• WHAT THE TASK REQUIRES
Retype everything in the listing, leaving each line exactly as it is.

• GIVEN INFORMATION
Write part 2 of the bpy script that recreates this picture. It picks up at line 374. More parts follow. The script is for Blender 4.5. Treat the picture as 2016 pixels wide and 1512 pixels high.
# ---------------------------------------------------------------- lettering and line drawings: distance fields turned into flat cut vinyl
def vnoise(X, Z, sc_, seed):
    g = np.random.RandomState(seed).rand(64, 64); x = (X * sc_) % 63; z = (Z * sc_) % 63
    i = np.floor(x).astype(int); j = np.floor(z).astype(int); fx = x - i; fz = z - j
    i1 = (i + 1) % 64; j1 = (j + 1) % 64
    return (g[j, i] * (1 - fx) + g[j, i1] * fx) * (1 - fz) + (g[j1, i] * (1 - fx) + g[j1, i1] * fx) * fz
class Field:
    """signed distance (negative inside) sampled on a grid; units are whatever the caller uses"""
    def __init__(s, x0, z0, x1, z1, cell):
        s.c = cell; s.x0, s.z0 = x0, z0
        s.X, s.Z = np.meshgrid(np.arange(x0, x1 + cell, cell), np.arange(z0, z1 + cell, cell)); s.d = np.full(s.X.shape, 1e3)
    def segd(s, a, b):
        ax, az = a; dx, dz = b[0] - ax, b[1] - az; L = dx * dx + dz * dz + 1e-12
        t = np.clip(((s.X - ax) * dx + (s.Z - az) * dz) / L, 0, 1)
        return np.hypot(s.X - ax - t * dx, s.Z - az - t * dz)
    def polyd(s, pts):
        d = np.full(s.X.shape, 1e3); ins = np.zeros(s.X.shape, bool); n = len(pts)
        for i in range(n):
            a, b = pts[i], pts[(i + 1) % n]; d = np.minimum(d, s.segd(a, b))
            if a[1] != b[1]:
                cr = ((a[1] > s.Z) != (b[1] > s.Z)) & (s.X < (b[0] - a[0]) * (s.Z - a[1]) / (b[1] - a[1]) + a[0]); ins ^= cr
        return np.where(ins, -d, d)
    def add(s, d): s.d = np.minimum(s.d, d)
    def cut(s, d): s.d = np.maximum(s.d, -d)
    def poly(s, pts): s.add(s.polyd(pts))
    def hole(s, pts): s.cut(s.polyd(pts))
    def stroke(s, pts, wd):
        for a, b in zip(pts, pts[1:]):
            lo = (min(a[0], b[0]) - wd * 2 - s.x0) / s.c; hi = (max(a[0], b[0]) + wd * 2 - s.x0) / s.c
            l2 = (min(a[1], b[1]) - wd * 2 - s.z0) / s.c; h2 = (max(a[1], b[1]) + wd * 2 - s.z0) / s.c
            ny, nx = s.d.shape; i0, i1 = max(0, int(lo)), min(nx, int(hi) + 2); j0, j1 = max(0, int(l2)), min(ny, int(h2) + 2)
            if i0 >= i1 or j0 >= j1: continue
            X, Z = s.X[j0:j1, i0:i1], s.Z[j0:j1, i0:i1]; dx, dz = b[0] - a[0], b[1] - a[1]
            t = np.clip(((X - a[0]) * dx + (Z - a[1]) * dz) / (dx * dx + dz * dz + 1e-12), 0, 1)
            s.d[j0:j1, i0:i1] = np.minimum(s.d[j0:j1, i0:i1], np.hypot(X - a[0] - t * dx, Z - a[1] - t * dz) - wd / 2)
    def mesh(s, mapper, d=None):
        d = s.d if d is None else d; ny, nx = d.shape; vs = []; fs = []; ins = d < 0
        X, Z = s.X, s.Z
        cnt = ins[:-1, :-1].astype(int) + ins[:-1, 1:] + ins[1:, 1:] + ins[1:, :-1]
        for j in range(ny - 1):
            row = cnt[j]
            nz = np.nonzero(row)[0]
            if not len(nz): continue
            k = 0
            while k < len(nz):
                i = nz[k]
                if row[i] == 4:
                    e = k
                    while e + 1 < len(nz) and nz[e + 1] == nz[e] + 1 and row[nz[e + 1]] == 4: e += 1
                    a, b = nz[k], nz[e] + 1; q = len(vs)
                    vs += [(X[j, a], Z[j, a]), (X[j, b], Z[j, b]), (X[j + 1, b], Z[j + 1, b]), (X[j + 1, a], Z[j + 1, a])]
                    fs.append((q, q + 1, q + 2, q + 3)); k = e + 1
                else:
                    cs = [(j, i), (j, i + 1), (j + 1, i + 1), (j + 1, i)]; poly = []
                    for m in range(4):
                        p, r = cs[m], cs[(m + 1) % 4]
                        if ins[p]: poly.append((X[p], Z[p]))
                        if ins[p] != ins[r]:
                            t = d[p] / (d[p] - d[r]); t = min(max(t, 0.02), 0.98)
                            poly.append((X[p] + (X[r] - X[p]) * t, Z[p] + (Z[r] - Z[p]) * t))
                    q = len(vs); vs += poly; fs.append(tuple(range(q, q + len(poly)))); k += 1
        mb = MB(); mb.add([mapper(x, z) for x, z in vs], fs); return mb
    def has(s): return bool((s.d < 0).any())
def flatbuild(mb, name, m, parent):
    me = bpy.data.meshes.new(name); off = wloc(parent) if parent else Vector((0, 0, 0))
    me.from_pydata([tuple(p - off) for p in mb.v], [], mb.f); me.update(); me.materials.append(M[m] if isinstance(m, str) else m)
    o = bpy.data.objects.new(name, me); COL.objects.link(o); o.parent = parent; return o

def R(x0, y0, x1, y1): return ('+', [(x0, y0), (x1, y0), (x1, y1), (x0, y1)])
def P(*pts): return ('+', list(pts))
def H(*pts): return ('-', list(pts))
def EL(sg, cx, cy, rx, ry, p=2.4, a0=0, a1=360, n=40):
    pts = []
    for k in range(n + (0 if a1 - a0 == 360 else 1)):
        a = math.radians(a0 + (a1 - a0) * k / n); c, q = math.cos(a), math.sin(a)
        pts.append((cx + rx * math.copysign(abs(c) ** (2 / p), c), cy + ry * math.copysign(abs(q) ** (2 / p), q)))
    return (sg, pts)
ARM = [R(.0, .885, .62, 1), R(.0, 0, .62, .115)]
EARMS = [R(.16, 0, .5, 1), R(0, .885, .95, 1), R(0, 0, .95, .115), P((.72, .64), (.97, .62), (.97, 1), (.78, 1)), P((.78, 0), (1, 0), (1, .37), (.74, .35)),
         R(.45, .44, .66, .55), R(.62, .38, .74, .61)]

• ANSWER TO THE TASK
Write part 2 of the bpy script that recreates this picture. It picks up at line 374. More parts follow. The script is for Blender 4.5. Treat the picture as 2016 pixels wide and 1512 pixels high.
# ---------------------------------------------------------------- lettering and line drawings: distance fields turned into flat cut vinyl
def vnoise(X, Z, sc_, seed):
    g = np.random.RandomState(seed).rand(64, 64); x = (X * sc_) % 63; z = (Z * sc_) % 63
    i = np.floor(x).astype(int); j = np.floor(z).astype(int); fx = x - i; fz = z - j
    i1 = (i + 1) % 64; j1 = (j + 1) % 64
    return (g[j, i] * (1 - fx) + g[j, i1] * fx) * (1 - fz) + (g[j1, i] * (1 - fx) + g[j1, i1] * fx) * fz
class Field:
    """signed distance (negative inside) sampled on a grid; units are whatever the caller uses"""
    def __init__(s, x0, z0, x1, z1, cell):
        s.c = cell; s.x0, s.z0 = x0, z0
        s.X, s.Z = np.meshgrid(np.arange(x0, x1 + cell, cell), np.arange(z0, z1 + cell, cell)); s.d = np.full(s.X.shape, 1e3)
    def segd(s, a, b):
        ax, az = a; dx, dz = b[0] - ax, b[1] - az; L = dx * dx + dz * dz + 1e-12
        t = np.clip(((s.X - ax) * dx + (s.Z - az) * dz) / L, 0, 1)
        return np.hypot(s.X - ax - t * dx, s.Z - az - t * dz)
    def polyd(s, pts):
        d = np.full(s.X.shape, 1e3); ins = np.zeros(s.X.shape, bool); n = len(pts)
        for i in range(n):
            a, b = pts[i], pts[(i + 1) % n]; d = np.minimum(d, s.segd(a, b))
            if a[1] != b[1]:
                cr = ((a[1] > s.Z) != (b[1] > s.Z)) & (s.X < (b[0] - a[0]) * (s.Z - a[1]) / (b[1] - a[1]) + a[0]); ins ^= cr
        return np.where(ins, -d, d)
    def add(s, d): s.d = np.minimum(s.d, d)
    def cut(s, d): s.d = np.maximum(s.d, -d)
    def poly(s, pts): s.add(s.polyd(pts))
    def hole(s, pts): s.cut(s.polyd(pts))
    def stroke(s, pts, wd):
        for a, b in zip(pts, pts[1:]):
            lo = (min(a[0], b[0]) - wd * 2 - s.x0) / s.c; hi = (max(a[0], b[0]) + wd * 2 - s.x0) / s.c
            l2 = (min(a[1], b[1]) - wd * 2 - s.z0) / s.c; h2 = (max(a[1], b[1]) + wd * 2 - s.z0) / s.c
            ny, nx = s.d.shape; i0, i1 = max(0, int(lo)), min(nx, int(hi) + 2); j0, j1 = max(0, int(l2)), min(ny, int(h2) + 2)
            if i0 >= i1 or j0 >= j1: continue
            X, Z = s.X[j0:j1, i0:i1], s.Z[j0:j1, i0:i1]; dx, dz = b[0] - a[0], b[1] - a[1]
            t = np.clip(((X - a[0]) * dx + (Z - a[1]) * dz) / (dx * dx + dz * dz + 1e-12), 0, 1)
            s.d[j0:j1, i0:i1] = np.minimum(s.d[j0:j1, i0:i1], np.hypot(X - a[0] - t * dx, Z - a[1] - t * dz) - wd / 2)
    def mesh(s, mapper, d=None):
        d = s.d if d is None else d; ny, nx = d.shape; vs = []; fs = []; ins = d < 0
        X, Z = s.X, s.Z
        cnt = ins[:-1, :-1].astype(int) + ins[:-1, 1:] + ins[1:, 1:] + ins[1:, :-1]
        for j in range(ny - 1):
            row = cnt[j]
            nz = np.nonzero(row)[0]
            if not len(nz): continue
            k = 0
            while k < len(nz):
                i = nz[k]
                if row[i] == 4:
                    e = k
                    while e + 1 < len(nz) and nz[e + 1] == nz[e] + 1 and row[nz[e + 1]] == 4: e += 1
                    a, b = nz[k], nz[e] + 1; q = len(vs)
                    vs += [(X[j, a], Z[j, a]), (X[j, b], Z[j, b]), (X[j + 1, b], Z[j + 1, b]), (X[j + 1, a], Z[j + 1, a])]
                    fs.append((q, q + 1, q + 2, q + 3)); k = e + 1
                else:
                    cs = [(j, i), (j, i + 1), (j + 1, i + 1), (j + 1, i)]; poly = []
                    for m in range(4):
                        p, r = cs[m], cs[(m + 1) % 4]
                        if ins[p]: poly.append((X[p], Z[p]))
                        if ins[p] != ins[r]:
                            t = d[p] / (d[p] - d[r]); t = min(max(t, 0.02), 0.98)
                            poly.append((X[p] + (X[r] - X[p]) * t, Z[p] + (Z[r] - Z[p]) * t))
                    q = len(vs); vs += poly; fs.append(tuple(range(q, q + len(poly)))); k += 1
        mb = MB(); mb.add([mapper(x, z) for x, z in vs], fs); return mb
    def has(s): return bool((s.d < 0).any())
def flatbuild(mb, name, m, parent):
    me = bpy.data.meshes.new(name); off = wloc(parent) if parent else Vector((0, 0, 0))
    me.from_pydata([tuple(p - off) for p in mb.v], [], mb.f); me.update(); me.materials.append(M[m] if isinstance(m, str) else m)
    o = bpy.data.objects.new(name, me); COL.objects.link(o); o.parent = parent; return o

def R(x0, y0, x1, y1): return ('+', [(x0, y0), (x1, y0), (x1, y1), (x0, y1)])
def P(*pts): return ('+', list(pts))
def H(*pts): return ('-', list(pts))
def EL(sg, cx, cy, rx, ry, p=2.4, a0=0, a1=360, n=40):
    pts = []
    for k in range(n + (0 if a1 - a0 == 360 else 1)):
        a = math.radians(a0 + (a1 - a0) * k / n); c, q = math.cos(a), math.sin(a)
        pts.append((cx + rx * math.copysign(abs(c) ** (2 / p), c), cy + ry * math.copysign(abs(q) ** (2 / p), q)))
    return (sg, pts)
ARM = [R(.0, .885, .62, 1), R(.0, 0, .62, .115)]
EARMS = [R(.16, 0, .5, 1), R(0, .885, .95, 1), R(0, 0, .95, .115), P((.72, .64), (.97, .62), (.97, 1), (.78, 1)), P((.78, 0), (1, 0), (1, .37), (.74, .35)),
         R(.45, .44, .66, .55), R(.62, .38, .74, .61)]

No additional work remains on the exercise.